Peter Forman is the author of Wings of Paradise, Hawaii's Incomparable Airlines, a 400 page hardcover available online at www.airlinesofhawaii.com .

Sunday, August 20, 2006





Build It and They Will Come?

Go!, the Hawaii subsidiary of Mesa Airlines, plans to introduce up to a dozen large jets into the interisland market next year. The ten million dollar question is where will passengers come to fill the jets and allow a profit?

A CEO or marketing expert needs to know the relationship between the price of his product and consumer demand for it. In some cases, there’s not much change in demand as prices fluctuate. For example, ticket prices on the last flight off an island before a hurricane strikes are not likely to have much an effect upon the demand for that service. On the opposite extreme, if one airline offers tickets at a lower price than its competitors, that airline is likely to see a very significant increase in demand for its product.

Now, let’s look specifically at air travel. Underpricing your competition is not a realistic strategy because the competition is almost certain to match fares. Therefore, we need to instead look at the overall increase in demand for air travel on a route as fares decrease. The low-fare airline is counting on two mechanisms to increase available customers: generating more total travel on that route, and pulling traffic away from other forms of transportation. Southwest Airlines is renowned for increasing demand when it enters a market. Unfortunately, an airline is heading for trouble if its decision-makers expect a similar response to low prices here in Hawaii.

The answer to this disparity in consumer response is quite simple: nobody is currently driving their car from Honolulu to Maui. An interisland carrier cannot use the same strategy that works for Southwest on the mainland because there are no drivers to convert to air passengers. In fact, we’re likely to see just the opposite effect next summer as the high-speed ferry converts some flyers to travelers who bring their Dodge Neon along on the Maui trip.

Thus, an airline must generate more total travel on a route to fill up more of its seats, and this strategy has severe limitations. Hotel rooms priced at $200 a night put a damper on travel even if the interisland fares were $1 a ticket, and your auntie on Kauai will lose enthusiasm if you show up at her dinner table too often.

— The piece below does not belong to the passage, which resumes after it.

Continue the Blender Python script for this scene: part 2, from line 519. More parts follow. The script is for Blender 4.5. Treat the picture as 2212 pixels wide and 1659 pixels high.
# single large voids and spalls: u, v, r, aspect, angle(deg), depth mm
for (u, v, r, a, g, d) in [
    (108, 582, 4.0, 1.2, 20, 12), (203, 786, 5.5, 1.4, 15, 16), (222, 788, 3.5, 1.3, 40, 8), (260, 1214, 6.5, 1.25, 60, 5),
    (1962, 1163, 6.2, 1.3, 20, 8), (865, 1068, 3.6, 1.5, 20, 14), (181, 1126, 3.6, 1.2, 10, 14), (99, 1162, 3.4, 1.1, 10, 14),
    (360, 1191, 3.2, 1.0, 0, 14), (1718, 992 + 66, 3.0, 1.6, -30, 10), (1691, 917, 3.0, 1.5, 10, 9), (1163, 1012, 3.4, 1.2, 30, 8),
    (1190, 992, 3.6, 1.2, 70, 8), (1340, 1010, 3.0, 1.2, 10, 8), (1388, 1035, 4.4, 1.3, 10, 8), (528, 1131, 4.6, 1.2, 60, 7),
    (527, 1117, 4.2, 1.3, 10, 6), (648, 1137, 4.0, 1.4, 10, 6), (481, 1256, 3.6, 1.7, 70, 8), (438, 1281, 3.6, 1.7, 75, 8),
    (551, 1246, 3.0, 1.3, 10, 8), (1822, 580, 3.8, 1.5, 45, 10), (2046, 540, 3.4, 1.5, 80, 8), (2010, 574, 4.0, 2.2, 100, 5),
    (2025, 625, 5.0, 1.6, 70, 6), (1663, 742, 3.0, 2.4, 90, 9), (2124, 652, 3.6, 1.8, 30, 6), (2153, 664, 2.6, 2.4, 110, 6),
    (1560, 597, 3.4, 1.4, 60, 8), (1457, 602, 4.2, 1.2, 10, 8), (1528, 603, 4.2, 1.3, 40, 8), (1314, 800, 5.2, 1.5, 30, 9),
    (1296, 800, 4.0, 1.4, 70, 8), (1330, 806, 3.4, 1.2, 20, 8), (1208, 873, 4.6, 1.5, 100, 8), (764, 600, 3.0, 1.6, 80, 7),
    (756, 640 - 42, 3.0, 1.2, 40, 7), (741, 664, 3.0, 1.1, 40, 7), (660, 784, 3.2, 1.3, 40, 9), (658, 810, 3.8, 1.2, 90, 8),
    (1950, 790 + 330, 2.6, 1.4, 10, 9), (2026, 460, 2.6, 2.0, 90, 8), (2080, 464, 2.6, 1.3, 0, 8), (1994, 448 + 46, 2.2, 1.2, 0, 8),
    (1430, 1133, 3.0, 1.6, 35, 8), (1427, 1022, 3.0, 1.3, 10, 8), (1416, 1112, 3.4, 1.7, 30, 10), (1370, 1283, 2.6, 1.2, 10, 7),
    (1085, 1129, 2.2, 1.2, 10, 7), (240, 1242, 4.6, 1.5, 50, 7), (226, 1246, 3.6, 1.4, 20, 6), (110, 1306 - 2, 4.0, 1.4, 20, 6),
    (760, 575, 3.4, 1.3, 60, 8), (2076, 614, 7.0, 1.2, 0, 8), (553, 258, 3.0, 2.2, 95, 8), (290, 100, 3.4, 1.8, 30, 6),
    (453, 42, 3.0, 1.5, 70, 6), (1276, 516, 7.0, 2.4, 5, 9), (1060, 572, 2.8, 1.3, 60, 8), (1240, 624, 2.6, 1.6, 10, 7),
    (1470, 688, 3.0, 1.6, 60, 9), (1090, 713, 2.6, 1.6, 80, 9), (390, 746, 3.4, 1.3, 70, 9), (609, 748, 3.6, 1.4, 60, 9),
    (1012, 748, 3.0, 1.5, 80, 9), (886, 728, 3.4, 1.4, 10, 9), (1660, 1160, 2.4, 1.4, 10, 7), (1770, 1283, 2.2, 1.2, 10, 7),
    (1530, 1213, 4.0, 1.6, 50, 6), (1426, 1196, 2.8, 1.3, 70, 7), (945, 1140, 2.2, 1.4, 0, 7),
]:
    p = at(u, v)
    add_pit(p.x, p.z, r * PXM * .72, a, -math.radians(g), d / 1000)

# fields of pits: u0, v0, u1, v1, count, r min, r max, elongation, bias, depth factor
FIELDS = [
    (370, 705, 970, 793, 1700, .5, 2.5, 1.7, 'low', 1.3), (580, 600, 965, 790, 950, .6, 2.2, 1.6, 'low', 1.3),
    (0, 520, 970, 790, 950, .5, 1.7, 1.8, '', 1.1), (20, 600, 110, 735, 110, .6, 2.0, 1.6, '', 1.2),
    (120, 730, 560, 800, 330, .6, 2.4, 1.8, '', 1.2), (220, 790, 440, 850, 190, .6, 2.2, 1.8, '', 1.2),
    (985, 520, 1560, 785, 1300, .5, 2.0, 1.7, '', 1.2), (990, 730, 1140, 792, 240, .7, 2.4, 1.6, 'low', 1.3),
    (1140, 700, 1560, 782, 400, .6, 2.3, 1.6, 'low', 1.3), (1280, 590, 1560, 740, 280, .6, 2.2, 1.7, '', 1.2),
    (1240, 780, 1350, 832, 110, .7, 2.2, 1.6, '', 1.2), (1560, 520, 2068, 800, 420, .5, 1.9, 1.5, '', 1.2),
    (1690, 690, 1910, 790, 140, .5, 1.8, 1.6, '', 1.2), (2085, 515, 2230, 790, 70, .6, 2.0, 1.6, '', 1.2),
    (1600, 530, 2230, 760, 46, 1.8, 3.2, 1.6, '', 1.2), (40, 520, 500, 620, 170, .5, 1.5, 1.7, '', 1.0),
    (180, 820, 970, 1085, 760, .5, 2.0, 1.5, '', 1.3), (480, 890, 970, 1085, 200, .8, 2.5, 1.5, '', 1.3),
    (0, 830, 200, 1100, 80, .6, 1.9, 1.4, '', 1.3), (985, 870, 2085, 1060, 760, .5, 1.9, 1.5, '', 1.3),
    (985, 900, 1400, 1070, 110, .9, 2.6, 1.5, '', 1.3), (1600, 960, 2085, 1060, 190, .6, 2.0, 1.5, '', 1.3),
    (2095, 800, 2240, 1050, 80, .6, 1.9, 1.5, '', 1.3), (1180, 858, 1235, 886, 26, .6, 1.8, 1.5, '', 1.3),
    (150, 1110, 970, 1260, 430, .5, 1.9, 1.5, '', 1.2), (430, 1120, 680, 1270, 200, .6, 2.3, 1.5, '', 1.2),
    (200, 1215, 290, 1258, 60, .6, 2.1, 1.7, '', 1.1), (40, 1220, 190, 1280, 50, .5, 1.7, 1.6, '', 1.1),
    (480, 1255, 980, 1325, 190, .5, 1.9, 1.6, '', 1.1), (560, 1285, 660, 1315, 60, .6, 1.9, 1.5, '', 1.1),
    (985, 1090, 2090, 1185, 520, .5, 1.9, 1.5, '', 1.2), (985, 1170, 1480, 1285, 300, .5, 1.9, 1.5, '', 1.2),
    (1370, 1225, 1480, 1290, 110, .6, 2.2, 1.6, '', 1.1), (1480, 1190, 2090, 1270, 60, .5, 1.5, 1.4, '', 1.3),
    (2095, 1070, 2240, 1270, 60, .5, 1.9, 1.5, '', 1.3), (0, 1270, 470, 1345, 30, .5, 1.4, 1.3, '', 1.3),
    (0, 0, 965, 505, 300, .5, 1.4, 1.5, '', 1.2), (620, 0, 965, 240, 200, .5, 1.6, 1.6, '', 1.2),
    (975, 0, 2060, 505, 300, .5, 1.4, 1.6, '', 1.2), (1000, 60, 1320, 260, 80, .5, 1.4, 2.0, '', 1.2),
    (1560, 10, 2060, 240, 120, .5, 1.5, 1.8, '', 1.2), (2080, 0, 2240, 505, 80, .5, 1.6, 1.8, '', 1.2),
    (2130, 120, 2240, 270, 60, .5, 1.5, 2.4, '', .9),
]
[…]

Go!’s CEO Jonathan Ornstein is quoted in news articles as saying that his airline could be profitable if its load factors and fares remain constant once it introduces its new jets. Unfortunately, the arrival of the new planes will increase the number of interisland seats by some 24%, and we can expect load factors to plunge accordingly. Can we realistically expect to see the fares and load factors of June throughout the year once a massive number of seats have been added to the interisland market? No way, not even close. Losses on interisland routes will be huge if this massive addition of seats ever takes place.

1 Comments:

Blogger Unknown said...

12 new airplanes along with the heavy cash down payments and expensive leases to boot are just another scare tactic from the beach bully Ornstein.

JO's only strategy is to sit back and wait for AQ or HA to re-enter Chapter 11 where no new investors will enter JO's pissing contest.

All Mesa's codeshares will soon be flying the E190/195 as a mainline aircraft themselves with scope clauses to boot.

If JO adds E190/195s to the go! fleet he will need to spin off the entire operation (in a manner hostile to his own pilots) to get around his multiple scope clauses and his own ALPA union contract.

This is another example of this bully throwing a tantrum because he can't get what he wants.